I see a three-way race between San Fran, San Diego & LA. but you never know.

San Fran's starting pitching, featuring the $100 million dollar man (zito), might be enough to capture the division assuming no injuries.

with all the differed money on the line, Zito had better come through. The other Barry (Bonds) gave up millions this year so the team could hand out the largest contract for a pitcher in baseball history.

Chris V said...

San Fran has every chance to win the division, but I think they need to get something in that bullpen. All a team needs is three really good starters, and they have two in Zito and Cain, so if Morris or someone comes through with a big year, they can contend all season and probably win the division. Again, though, that bullpen worries me. I'd say they should make a trade midseason, but the team is old enough that it shouldn't be trading away young talent. I know they want to make one last run with Barry Bonds, but bad trades (Pierzynski for Nathan, Liriano and Bonser) have hurt the team. Imagine where the Giants would be with Nathan and Liriano, and even Bonser? It changes the whole dynamic of the West. The Giants would easily be a division favorite.

revenantive said...

so true. lucky for the giants, they play in a division that is relatively evenly matched.

older teams always make things interesting in the second half...
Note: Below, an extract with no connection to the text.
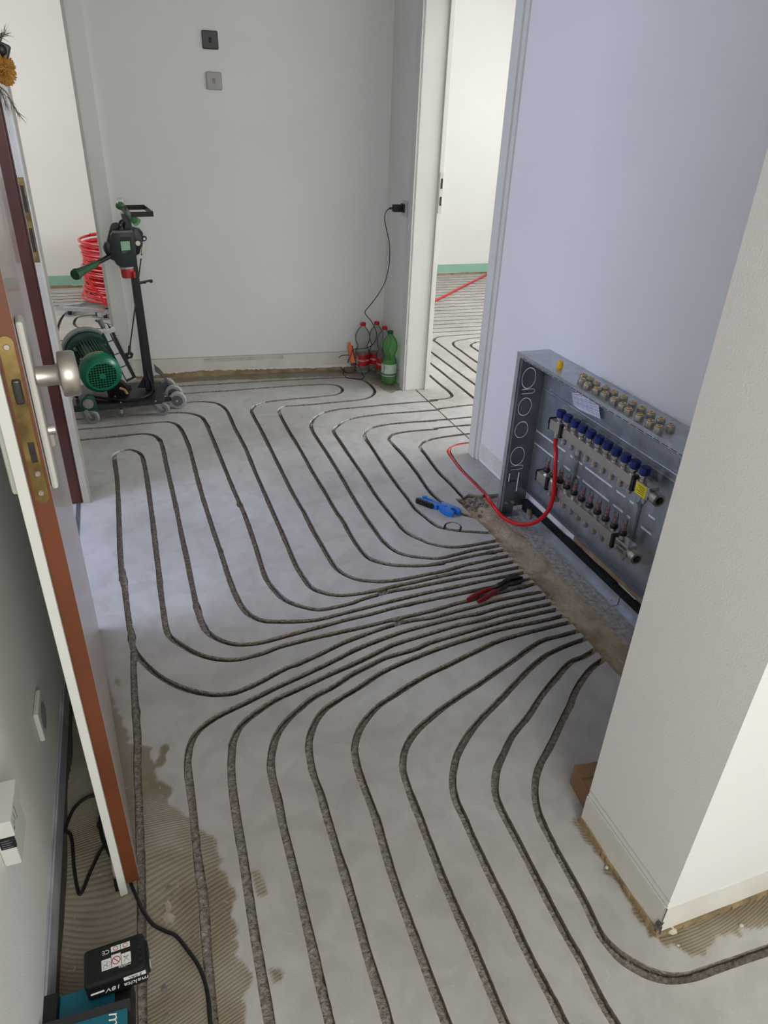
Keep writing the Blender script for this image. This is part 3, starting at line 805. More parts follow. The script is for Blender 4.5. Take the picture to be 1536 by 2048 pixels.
# right doorway frame
def door_frame(name, label, boxes, m):
    t = MB()
    for i, (lo, hi) in enumerate(boxes): t.bb(lo, hi, 0.003)
    return struct(name, t, m, label)
f1 = door_frame('trim_9', 'white painted door frame of the bright room on the right', [
    ((XR-0.018, 3.832, 0), (XR+0.145, 3.862, 2.05)), ((XR-0.020, 3.832, 0), (XR+0.0, 3.898, 2.09)),
    ((XR+0.120, 3.818, 0), (XR+0.148, 3.836, 2.05)), ((XR+0.12, 3.832, 0), (XR+0.14, 3.9, 2.09)),
    ((XR-0.018, 2.868, 0), (XR+0.145, 2.898, 2.05)), ((XR-0.020, 2.832, 0), (XR+0.0, 2.894, 2.09)),
    ((XR-0.010, 2.806, 0), (XR+0.002, 2.834, 2.09)), ((XR-0.010, 3.896, 0), (XR+0.002, 3.915, 2.09)),
    ((XR-0.018, 2.87, 2.02), (XR+0.145, 3.86, 2.05))], FRAMEW)
b = MB(); b.bb((XR+0.124, 3.814, 1.02), (XR+0.146, 3.8185, 1.225), 0.001); sp = b.build('strike_plate', INOX, f1)
b = MB(); b.bb((XR+0.130, 3.8128, 1.06), (XR+0.141, 3.8142, 1.105)); b.bb((XR+0.130, 3.8128, 1.145), (XR+0.141, 3.8142, 1.195)); b.build('latch_hole', mat('dark_recess', (46, 44, 46), 0.8), sp)
# small plaster rubble at the threshold
f2 = door_frame('trim_10', 'white painted door casing at the left end of the back wall', [
    ((-0.10, 4.405, 0), (-0.018, 4.447, 2.06)), ((-0.115, 4.42, 0), (-0.09, 4.60, 2.05)), ((-0.105, 4.412, 0), (-0.09, 4.43, 2.06))], FRAMEW)
# thin seam line where the two rooms' slabs meet in the doorway
b = MB(); b.bb((1.615, 2.9, -0.002), (1.622, 3.83, 0.0008)); struct('trim_11', b, mat('dark_joint', (92, 84, 74), 0.95), 'dark expansion joint across the right doorway threshold')

# entrance door frame (far jamb with the strike plates)
JY = 2.862
b = MB(); b.bb((-0.40, JY, 0), (-0.302, JY+0.09, 2.06), 0.004); b.bb((-0.3025, JY+0.004, 0), (-0.2965, JY+0.09, 2.06), 0.001); b.bb((-0.47, JY-0.012, 0), (-0.40, JY+0.09, 2.06), 0.004)
jamb = struct('trim_12', b, WOODD, 'dark brown wooden jamb of the entrance door frame')
b = MB(); b.bb((-0.2965, JY, 0), (-0.274, JY+0.075, 2.06), 0.002); b.bb((-0.2765, JY-0.005, 0), (-0.269, JY+0.08, 2.08), 0.002)
jw = struct('trim_13', b, mat('beige_white_lacquer', (196, 192, 178), 0.45, rgb2=(182, 176, 160), vscale=10), 'beige white casing of the entrance door frame')
b = MB(); b.bb((-0.2955, JY-0.0025, 0.985), (-0.2775, JY+0.001, 1.26), 0.001); s1 = b.build('strike_plate', OLDBRASS, jw)
b = MB(); b.bb((-0.2925, JY-0.0032, 1.15), (-0.2825, JY-0.002, 1.235)); b.bb((-0.2925, JY-0.0032, 1.02), (-0.2825, JY-0.002, 1.10)); b.build('latch_hole', mat('dark_recess', (46, 44, 46), 0.8), s1)
b = MB(); b.bb((XL-0.14, 1.90, 0), (XL+0.012, 1.955, 2.06), 0.003); struct('trim_14', b, WOODD, 'dark wooden hinge jamb behind the open entrance door')

# entrance door leaf, swung right round against the left wall
DN = Vector((-0.148, 1.035, 0)); DH = Vector((-0.2335, 1.965, 0))
dd = (DH-DN).normalized(); dn = Vector((-dd.y, dd.x, 0))     # dn points to the left wall
if dn.x > 0: dn = -dn
def dbox(b, s0, s1, n0, n1, z0, z1, bev=0.0):
    c = DN+dd*((s0+s1)/2)+dn*((n0+n1)/2)+Vector((0, 0, (z0+z1)/2))
    R = Matrix((dd, dn, Vector((0, 0, 1)))).transposed()
    b.box(c, (s1-s0, n1-n0, z1-z0), R, bev)
door = bpy.data.objects.new('door_1', None); link(door, None, DN); tag(door, 'entrance door leaf standing open, seen along its brown lock edge', None, None, 'structure')
b = MB(); dbox(b, 0.001, 0.94, 0.0, 0.028, 0.012, 2.0, 0.001); b.build('leaf', DOORSKIN, door)
b = MB(); dbox(b, 0.0, 0.9395, 0.0005, 0.0275, 0.0125, 1.999); dbox(b, -0.0012, 0.01, 0.0012, 0.0268, 0.014, 1.998); b.build('wooden_edge', WOODB, door)
b = MB(); dbox(b, -0.016, 0.95, 0.028, 0.044, 0.0, 2.012, 0.002); lip = b.build('overlap_lip', mat('white_door_lacquer', (226, 226, 218), 0.35, var=0.02, vscale=5), door)
b = MB(); dbox(b, 0.02, 0.9, 0.044, 0.05, 0.004, 0.05); b.build('brush_seal', mat('seal_grey', (190, 190, 186), 0.6), door)
b = MB(); dbox(b, 0.0, 0.012, 0.044, 0.052, 0.0, 0.028); b.build('end_cap', BLACKP, door)
# lock faceplate with rounded ends
def dpt(s, n, z): return DN+dd*s+dn*n+Vector((0, 0, z))
b = MB()
prof = []
for k in range(13):
    t = math.pi*k/12; prof.append((0.014+0.0095*math.cos(t), 1.222-0.0095+0.0095*math.sin(t)))
for k in range(13):
    t = math.pi+math.pi*k/12; prof.append((0.014+0.0095*math.cos(t), 0.968+0.0095+0.0095*math.sin(t)))
b.prism([dpt(-0.0012, n, z) for n, z in prof], dd*-0.0022)
fp = b.build('lock_faceplate', OLDBRASS, door)
b = MB(); dbox(b, -0.013, 0.0, 0.007, 0.018, 1.128, 1.163, 0.003); b.build('latch_bolt', DKSTEEL, fp)
b = MB(); dbox(b, -0.0042, 0.0, 0.008, 0.0165, 1.036, 1.068); b.build('dead_bolt', DKSTEEL, fp)
for z, n in ((1.207, 0.014), (0.985, 0.014), (1.017, 0.0125)):
    b = MB(); b.cyl(dpt(-0.003, n, z), dpt(-0.0048, n, z), 0.0048, 0.0036, 14); b.build('screw', NICKEL, fp)
# long white escutcheon plates, knob on the hall-facing side
b = MB(); dbox(b, 0.028, 0.072, -0.011, 0.0, 0.972, 1.232, 0.005); esc = b.build('escutcheon', mat('white_escutcheon', (212, 210, 200), 0.4), door)
b = MB(); dbox(b, 0.028, 0.072, 0.044, 0.055, 0.972, 1.232, 0.005); b.build('escutcheon', MATS['white_escutcheon'], door)
kz = 1.146; ks = 0.05
b = MB()
b.lathe([(0.021, 0.010), (0.0155, 0.012), (0.0145, 0.038), (0.017, 0.042), (0.032, 0.044), (0.0335, 0.047), (0.0335, 0.064), (0.031, 0.068), (0.0, 0.070)], dpt(ks, 0, kz), -dn, 32)
b.build('knob', mat('satin_nickel', (190, 184, 174), 0.36, 0.9, var=0.04, vscale=40), door)
b = MB(); b.box(dpt(0.05, -0.014, 1.052), (0.012, 0.010, 0.034), Matrix((dd, dn, Vector((0, 0, 1)))).transposed(), 0.003); b.cyl(dpt(0.05, -0.012, 1.062), dpt(0.05, -0.022, 1.062), 0.0085, n=18); b.build('lock_cylinder', NICKEL, door)
for z in (0.3, 1.0, 1.75):
    b = MB(); b.cyl(dpt(0.948, 0.012, z-0.04), dpt(0.948, 0.012, z+0.04), 0.009, n=12); b.build('hinge', NICKEL, door)

# ------------------------------------------------------------------ manifold cabinet
CX0, CX1, CY0, CY1, CT = 1.408, 1.551, 1.24, 2.335, 0.706
cab = thing('manifold_cabinet', 'open galvanised steel heating manifold cabinet against the right wall', 'cabinet', ((CX0+CX1)/2, (CY0+CY1)/2, -DEPTH))
def sheet(name, o, ex, ey, w, h, cell, field, m, parent, thick=0.0012):
    nx = int(w/cell)+1; ny = int(h/cell)+1
    xs = np.linspace(0, w, nx); ys = np.linspace(0, h, ny)
    X, Y = np.meshgrid(xs, ys)
    V2, pos, neg, seg = march(xs, ys, field(X, Y))
    o, ex, ey = Vector(o), Vector(ex), Vector(ey); n = ex.cross(ey)
    E = np.array([ex, ey]); base = np.array(o)
    V = V2 @ E+base
    nb = len(V)
    VV = np.concatenate([V, V-np.array(n)*thick])
    F = np.concatenate([pos, pos[:, ::-1]+nb, np.stack([seg[:, 0], seg[:, 1], seg[:, 1]+nb], 1), np.stack([seg[:, 0], seg[:, 1]+nb, seg[:, 0]+nb], 1)])
    v, f = compact(VV, F)
    v = v-np.array(WLOC[parent.name])
    me = np_mesh(name, v, f); me.materials.append(m)
    return link(bpy.data.objects.new(name, me), parent)
def capsule(X, Y, a, b_, r):
    ax, ay = a; bx, by = b_
    ex, ey = bx-ax, by-ay
    t = np.clip(((X-ax)*ex+(Y-ay)*ey)/(ex*ex+ey*ey+1e-12), 0, 1)
    return np.hypot(X-ax-t*ex, Y-ay-t*ey)-r
# back panel (local x runs along -Y from the far end, local y is height)
s2 = 3.531
def C2(u, v, X): return P(960+u/s2, 680+v/s2, 0, X)
slots = []
for (a, b_) in (((390, 645), (590, 795)), ((630, 825), (710, 885)), ((735, 905), (920, 1045)), ((955, 1070), (1015, 1115)), ((1050, 1140), (1110, 1195)), ((1180, 1245), (1220, 1275)),
                ((380, 735), (545, 862)), ((582, 895), (690, 985)), ((720, 1000), (900, 1145)), ((935, 1170), (995, 1220)), ((1030, 1245), (1085, 1290)), ((1130, 1330), (1195, 1380))):
    p, q = C2(*a, 1.546), C2(*b_, 1.546)
    slots.append(((CY1-p.y, 0.357 if p.z > 0.33 else 0.3005), (CY1-q.y, 0.358 if p.z > 0.33 else 0.3005)))
def back_field(X, Y):
    Y = Y+0.085
    D = np.full(X.shape, 1.0)
    for a, b_ in slots: D = np.minimum(D, capsule(X, Y, a, b_, 0.0043))
    for y, z in ((0.185, 0.60), (0.615, 0.40), (0.33, 0.21)):
        D = np.minimum(D, np.hypot(X-y, Y-z)-0.0045)
    return D
sheet('back_panel', (1.5495, CY1, 0.085), (0, -1, 0), (0, 0, 1), CY1-CY0, CT-0.087, 0.0032, back_field, STEEL, cab)
b = MB(); b.bb((1.528, CY0, 0.083), (1.5465, CY1, 0.0855)); b.bb((1.527, CY0, 0.083), (1.5285, CY1, 0.097)); b.build('bottom_flange', STEELD, cab)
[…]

will old age and treachery overcome youth and skill in the western division this year???

i love baseball.

Chris V said...

Barry Bonds breaks Hank Aaron's record, an all-star game, and a return to the playoffs all in one season? It may be too much for one city...unless that city contains the still beating heart of Tony Bennett.